═══ Material provided
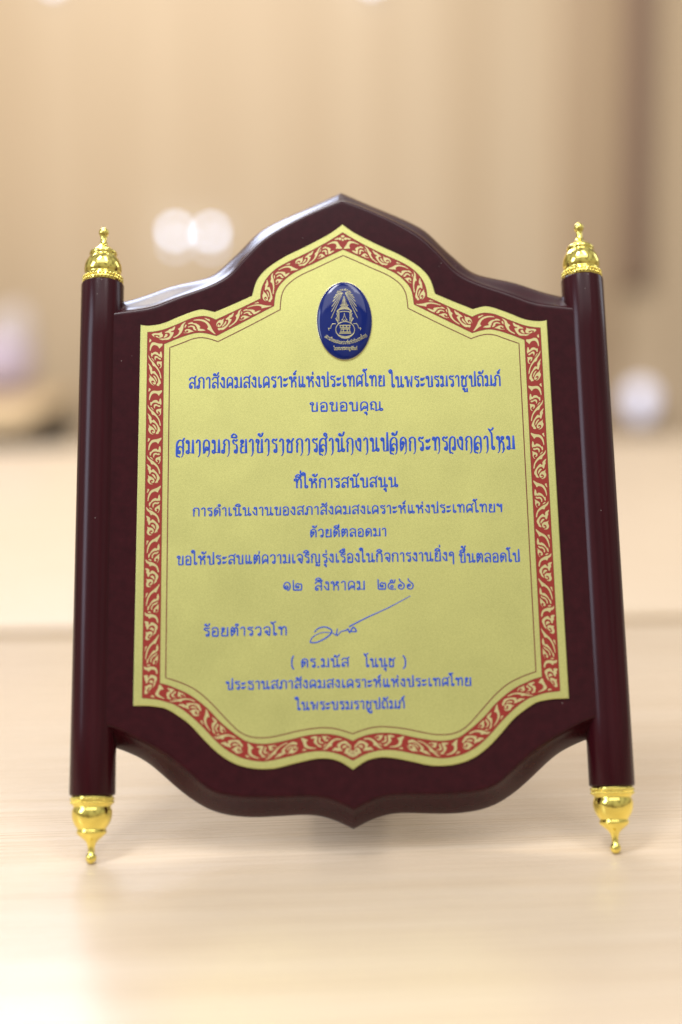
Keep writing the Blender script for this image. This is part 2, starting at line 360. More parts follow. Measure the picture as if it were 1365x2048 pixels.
P_ = loop_of(contour('plate'))
bm = bmesh.new()
def inset_loop(P, d):
    out = []
    nP = len(P)
    for i in range(nP):
        a, b, c = P[i - 1], P[i], P[(i + 1) % nP]
        tx, ty = c[0] - a[0], c[1] - a[1]; l = math.hypot(tx, ty) or 1
        out.append((b[0] - ty / l * d, b[1] + tx / l * d))
    return out
Pi = inset_loop(P_, .35)
r0 = [bm.verts.new((x * mm, y * mm, 7.1 * mm)) for x, y in P_]
r1 = [bm.verts.new((x * mm, y * mm, 7.75 * mm)) for x, y in P_]
r2 = [bm.verts.new((x * mm, y * mm, WP * mm)) for x, y in Pi]
for a, b in ((r0, r1), (r1, r2)):
    for i in range(len(a)):
        j = (i + 1) % len(a); bm.faces.new((a[i], a[j], b[j], b[i]))
f = bm.faces.new(r2); f.normal_update(); bmesh.ops.triangulate(bm, faces=[f])
bmesh.ops.recalc_face_normals(bm, faces=bm.faces[:])
gold_plate = link('inscription_plate', bm, M_plate, plaque, sharp=25)

RO, RI = contour('ro'), contour('ri')
bm = bmesh.new()
ring_prism(bm, loop_of(RO), loop_of(RI), WP + .03, 0)
# flame-scroll motifs: one repeat drawn as filled shapes, then laid along the band
X0, X1, Y0, Y1 = 342., 678., 680., 1785.
MOT = [
 [(655,672),(600,722),(540,758),(480,782),(430,832),(400,900),(385,980),(383,1058),(405,1062),(417,990),(442,912),(482,852),(540,826),(562,832),(578,852),(600,850),(612,808),(640,760),(662,705)],
 [(370,775),(425,775),(420,810),(400,842),(376,882),(368,838),(382,808)],
 [(632,880),(600,930),(600,980),(580,1000),(560,970),(510,990),(462,1040),(450,1075),(415,1080),(412,1165),(440,1177),(457,1110),(500,1060),(560,1045),(590,1058),(606,1040),(640,1060),(654,1000),(646,940)],
 [(560,1070),(520,1082),(485,1122),(485,1190),(516,1207),(516,1150),(542,1116),(580,1127),(617,1117),(636,1078),(602,1066),(582,1086)],
 [(658,1120),(604,1158),(546,1198),(532,1240),(546,1282),(578,1294),(594,1270),(572,1254),(578,1232),(604,1232),(620,1256),(612,1292),(583,1330),(610,1332),(640,1280),(648,1220),(642,1172)],
 [(430,1196),(458,1200),(497,1246),(486,1260),(440,1232),(413,1205)],
 [(362,1165),(390,1210),(430,1250),(480,1270),(530,1310),(582,1360),(622,1430),(642,1520),(642,1566),(613,1562),(603,1500),(580,1430),(530,1380),(492,1360),(475,1372),(448,1366),(438,1335),(430,1310),(380,1270),(358,1210)],
 [(362,1365),(430,1410),(452,1445),(445,1490),(462,1502),(480,1468),(512,1470),(590,1560),(632,1640),(632,1690),(602,1730),(600,1772),(523,1800),(570,1690),(572,1640),(550,1580),(505,1545),(455,1545),(450,1575),(420,1602),(400,1550),(395,1510),(372,1480),(385,1440),(358,1395)],
 [(460,1588),(502,1580),(542,1620),(560,1690),(540,1702),(500,1640),(468,1612)],
 [(373,1605),(420,1640),(472,1650),(518,1690),(532,1740),(516,1786),(480,1797),(450,1775),(462,1745),(486,1755),(495,1735),(470,1715),(440,1735),(430,1770),(452,1802),(502,1812),(470,1832),(420,1822),(385,1780),(373,1730),(395,1680),(388,1640)],
]
def chaikin(P, it=2):
    for _ in range(it):
        Q = []
        for i in range(len(P)):
            a, b = P[i], P[(i + 1) % len(P)]
            Q += [(a[0] * .75 + b[0] * .25, a[1] * .75 + b[1] * .25), (a[0] * .25 + b[0] * .75, a[1] * .25 + b[1] * .75)]
        P = Q
    return P
MOTN = [[((x - X0) / (X1 - X0), (y - Y0) / (Y1 - Y0)) for x, y in chaikin(P, 1)] for P in MOT]
def at(C, s):
    s = min(max(s, 0), 1) * (len(C) - 1); i = min(int(s), len(C) - 2); t = s - i
    return (C[i][0] + (C[i + 1][0] - C[i][0]) * t, C[i][1] + (C[i + 1][1] - C[i][1]) * t)
def fill_poly(bm, pts3, mi):
    vs = [bm.verts.new(q) for q in pts3]
    try: f = bm.faces.new(vs)
    except ValueError: return
    f.material_index = mi; f.normal_update()
    if f.normal.z < 0: f.normal_flip()
    bmesh.ops.triangulate(bm, faces=[f])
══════
**Exercise aim**
Would you reproduce the lines above, from the very first through the line containing "M_plate, plaque, sharp=25)", exactly and without the pictures?

**Solved exercise**
Keep writing the Blender script for this image. This is part 2, starting at line 360. More parts follow. Measure the picture as if it were 1365x2048 pixels.
P_ = loop_of(contour('plate'))
bm = bmesh.new()
def inset_loop(P, d):
    out = []
    nP = len(P)
    for i in range(nP):
        a, b, c = P[i - 1], P[i], P[(i + 1) % nP]
        tx, ty = c[0] - a[0], c[1] - a[1]; l = math.hypot(tx, ty) or 1
        out.append((b[0] - ty / l * d, b[1] + tx / l * d))
    return out
Pi = inset_loop(P_, .35)
r0 = [bm.verts.new((x * mm, y * mm, 7.1 * mm)) for x, y in P_]
r1 = [bm.verts.new((x * mm, y * mm, 7.75 * mm)) for x, y in P_]
r2 = [bm.verts.new((x * mm, y * mm, WP * mm)) for x, y in Pi]
for a, b in ((r0, r1), (r1, r2)):
    for i in range(len(a)):
        j = (i + 1) % len(a); bm.faces.new((a[i], a[j], b[j], b[i]))
f = bm.faces.new(r2); f.normal_update(); bmesh.ops.triangulate(bm, faces=[f])
bmesh.ops.recalc_face_normals(bm, faces=bm.faces[:])
gold_plate = link('inscription_plate', bm, M_plate, plaque, sharp=25)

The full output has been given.